Stars are not spread evenly across all of space. They are grouped into galaxies. A typical galaxy contains hundreds of billions of stars.

Birth and life

Stars are born in nebulas. These are large areas of slightly higher density of matter. (Though they are still less dense than inside a vacuum chamber).

When very big stars die, they explode. This is called a supernova. When this happens in a nebula, it becomes unstable. This makes parts of the nebula collapse. Stars form in these collapsed areas. The Orion Nebula is an example of a place where stars form.

Stars spend about 90% of their lifetime fusing hydrogen to produce helium in high pressure reactions near the core. Such stars are said to be on the main sequence.

Small stars (called red dwarfs) burn their fuel very slowly and last tens to hundreds of billions of years (far longer than the time elapsed in the universe so far). At the end of their lives, they simply become dimmer and dimmer, fading into black dwarfs.

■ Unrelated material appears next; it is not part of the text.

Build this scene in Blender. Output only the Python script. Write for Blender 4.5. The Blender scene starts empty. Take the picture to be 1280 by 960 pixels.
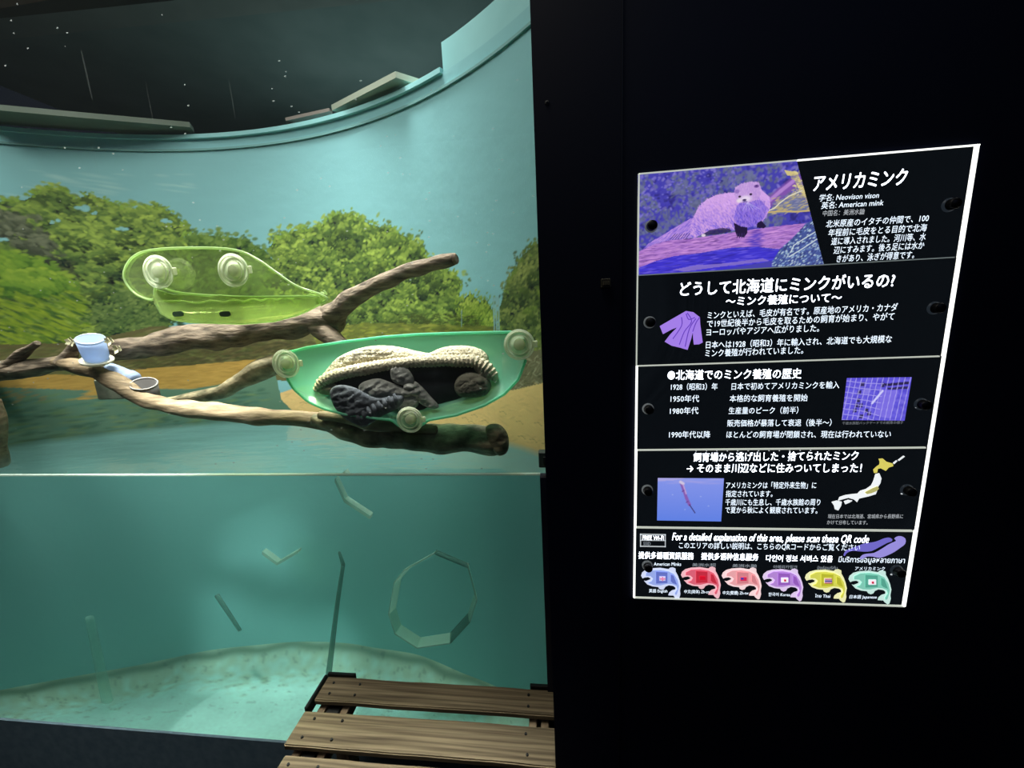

As most stars exhaust their supply of hydrogen, their outer layers expand and cool to form a red giant. (In about 5 billion years, when the sun is a red giant, it will subsume Mercury and Venus.) Eventually the core is compressed enough to start helium fusion, and the star heats up and contracts. (Larger stars will also fuse heavier elements, all the way to iron.)

An average-size star will then go nova, shedding its outer layers as a planetary nebula. The core that remains will be a tiny ball of degenerate matter not massive enough for further fusion to take place, supported only by degeneracy pressure, called a white dwarf. It will fade into a black dwarf over absurdly long stretches of time.

In larger stars, fusion continues until collapse ends up causing the star to explode in a supernova. This is the only cosmic process that happens on human timescales; historically, supernovae have been observed as "new stars" where none existed before. Most of the matter in a star is blown away in the explosion (forming nebulae such as the Crab Nebula) but what remains will collapse into a neutron star (a pulsar or X-ray burster) or, in the case of the largest stars, a black hole.

The blown-off outer layers includes heavy elements, which are often converted into new stars and/or planets. The outflow from supernovae and the stellar wind of large stars play an important part in shaping the interstellar medium.